*COLLECTED DATA*.
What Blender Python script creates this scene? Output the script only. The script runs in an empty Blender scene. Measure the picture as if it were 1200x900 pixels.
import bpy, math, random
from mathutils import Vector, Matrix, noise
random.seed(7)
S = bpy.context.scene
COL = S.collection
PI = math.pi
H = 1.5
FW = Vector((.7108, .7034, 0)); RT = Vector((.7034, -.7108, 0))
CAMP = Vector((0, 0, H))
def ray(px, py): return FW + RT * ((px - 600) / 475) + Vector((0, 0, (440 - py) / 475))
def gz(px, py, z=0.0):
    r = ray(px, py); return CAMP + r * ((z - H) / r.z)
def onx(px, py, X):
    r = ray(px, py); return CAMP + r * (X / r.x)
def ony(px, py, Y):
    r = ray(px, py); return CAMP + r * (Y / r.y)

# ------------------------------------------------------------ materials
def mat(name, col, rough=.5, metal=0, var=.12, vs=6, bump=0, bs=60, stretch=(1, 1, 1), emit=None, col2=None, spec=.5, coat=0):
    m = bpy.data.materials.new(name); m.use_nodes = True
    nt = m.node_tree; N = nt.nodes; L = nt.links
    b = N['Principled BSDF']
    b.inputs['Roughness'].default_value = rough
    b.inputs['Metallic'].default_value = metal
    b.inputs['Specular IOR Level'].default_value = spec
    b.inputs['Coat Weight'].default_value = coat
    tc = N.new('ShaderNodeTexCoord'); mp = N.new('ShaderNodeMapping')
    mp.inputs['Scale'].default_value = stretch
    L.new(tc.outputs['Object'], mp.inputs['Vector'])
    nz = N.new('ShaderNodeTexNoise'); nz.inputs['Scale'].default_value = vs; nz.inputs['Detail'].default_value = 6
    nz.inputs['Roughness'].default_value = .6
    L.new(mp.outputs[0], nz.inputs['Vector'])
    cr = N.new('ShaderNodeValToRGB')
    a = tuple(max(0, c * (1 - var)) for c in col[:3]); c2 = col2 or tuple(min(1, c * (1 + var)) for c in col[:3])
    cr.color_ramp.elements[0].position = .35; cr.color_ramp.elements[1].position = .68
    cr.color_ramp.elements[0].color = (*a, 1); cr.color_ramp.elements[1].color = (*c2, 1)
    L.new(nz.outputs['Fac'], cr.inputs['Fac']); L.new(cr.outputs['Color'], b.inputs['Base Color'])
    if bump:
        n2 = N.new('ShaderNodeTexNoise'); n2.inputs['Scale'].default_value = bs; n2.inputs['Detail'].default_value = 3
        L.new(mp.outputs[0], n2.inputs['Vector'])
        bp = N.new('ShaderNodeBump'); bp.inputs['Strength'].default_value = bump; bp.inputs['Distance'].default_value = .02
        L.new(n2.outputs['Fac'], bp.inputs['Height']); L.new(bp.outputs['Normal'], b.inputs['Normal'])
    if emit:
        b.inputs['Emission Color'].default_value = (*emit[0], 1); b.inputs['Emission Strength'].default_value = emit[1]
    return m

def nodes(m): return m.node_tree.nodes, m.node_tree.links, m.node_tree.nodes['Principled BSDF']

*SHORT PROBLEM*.
Repeat the material word for word, in full.

*FULL OUTPUT*.
What Blender Python script creates this scene? Output the script only. The script runs in an empty Blender scene. Measure the picture as if it were 1200x900 pixels.
import bpy, math, random
from mathutils import Vector, Matrix, noise
random.seed(7)
S = bpy.context.scene
COL = S.collection
PI = math.pi
H = 1.5
FW = Vector((.7108, .7034, 0)); RT = Vector((.7034, -.7108, 0))
CAMP = Vector((0, 0, H))
def ray(px, py): return FW + RT * ((px - 600) / 475) + Vector((0, 0, (440 - py) / 475))
def gz(px, py, z=0.0):
    r = ray(px, py); return CAMP + r * ((z - H) / r.z)
def onx(px, py, X):
    r = ray(px, py); return CAMP + r * (X / r.x)
def ony(px, py, Y):
    r = ray(px, py); return CAMP + r * (Y / r.y)

# ------------------------------------------------------------ materials
def mat(name, col, rough=.5, metal=0, var=.12, vs=6, bump=0, bs=60, stretch=(1, 1, 1), emit=None, col2=None, spec=.5, coat=0):
    m = bpy.data.materials.new(name); m.use_nodes = True
    nt = m.node_tree; N = nt.nodes; L = nt.links
    b = N['Principled BSDF']
    b.inputs['Roughness'].default_value = rough
    b.inputs['Metallic'].default_value = metal
    b.inputs['Specular IOR Level'].default_value = spec
    b.inputs['Coat Weight'].default_value = coat
    tc = N.new('ShaderNodeTexCoord'); mp = N.new('ShaderNodeMapping')
    mp.inputs['Scale'].default_value = stretch
    L.new(tc.outputs['Object'], mp.inputs['Vector'])
    nz = N.new('ShaderNodeTexNoise'); nz.inputs['Scale'].default_value = vs; nz.inputs['Detail'].default_value = 6
    nz.inputs['Roughness'].default_value = .6
    L.new(mp.outputs[0], nz.inputs['Vector'])
    cr = N.new('ShaderNodeValToRGB')
    a = tuple(max(0, c * (1 - var)) for c in col[:3]); c2 = col2 or tuple(min(1, c * (1 + var)) for c in col[:3])
    cr.color_ramp.elements[0].position = .35; cr.color_ramp.elements[1].position = .68
    cr.color_ramp.elements[0].color = (*a, 1); cr.color_ramp.elements[1].color = (*c2, 1)
    L.new(nz.outputs['Fac'], cr.inputs['Fac']); L.new(cr.outputs['Color'], b.inputs['Base Color'])
    if bump:
        n2 = N.new('ShaderNodeTexNoise'); n2.inputs['Scale'].default_value = bs; n2.inputs['Detail'].default_value = 3
        L.new(mp.outputs[0], n2.inputs['Vector'])
        bp = N.new('ShaderNodeBump'); bp.inputs['Strength'].default_value = bump; bp.inputs['Distance'].default_value = .02
        L.new(n2.outputs['Fac'], bp.inputs['Height']); L.new(bp.outputs['Normal'], b.inputs['Normal'])
    if emit:
        b.inputs['Emission Color'].default_value = (*emit[0], 1); b.inputs['Emission Strength'].default_value = emit[1]
    return m

def nodes(m): return m.node_tree.nodes, m.node_tree.links, m.node_tree.nodes['Principled BSDF']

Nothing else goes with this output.